Tuesday, August 19, 2008
Nothing is verifiable
Here is what I love, cannot help loving, and am inexorably drawn to, about hagiography: As Alban Butler writes, re Saint Sebald, “His biography is of uncertain date, full of anachronisms and inconsistencies.”
What you need to know about Saint Sebald is the Miracle of the Icicles. One snowy night in Bavaria, somewhere in the Dark Ages, also known as the Little Ice Age (see above reference to uncertainty) Sebald stopped for shelter in a poor peasant’s cottage, but found it to be as cold inside as out because the poor man’s fire was almost dead. And there was no more firewood. So resourceful Sebald brought in a bundle of long icicles he found hanging from the eaves. He threw the icicles onto the embers and voila! They turned miraculously into firewood. Warmth ensued.

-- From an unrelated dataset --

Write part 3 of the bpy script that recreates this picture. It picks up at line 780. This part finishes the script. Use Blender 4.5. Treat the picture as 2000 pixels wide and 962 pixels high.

There are other miracles. My favorite is the one whereby the holy Sebald chastised a mocker (little did he know with whom he mocked) by causing the earth to open up beneath him and swallow him whole. This doesn't strike me as miracle one would associate with holiness.
As for Saint Mochta, a sixth century contemporary of Saint Patrick, he miraculously calmed the stormy seas and learned to write from an angel. But Mochta had a skeptical side. When he expressed to Patrick his doubts about the longevity claimed for certain antediluvian patriarchs, Patrick sentenced Mochta to live for 300 years. So there.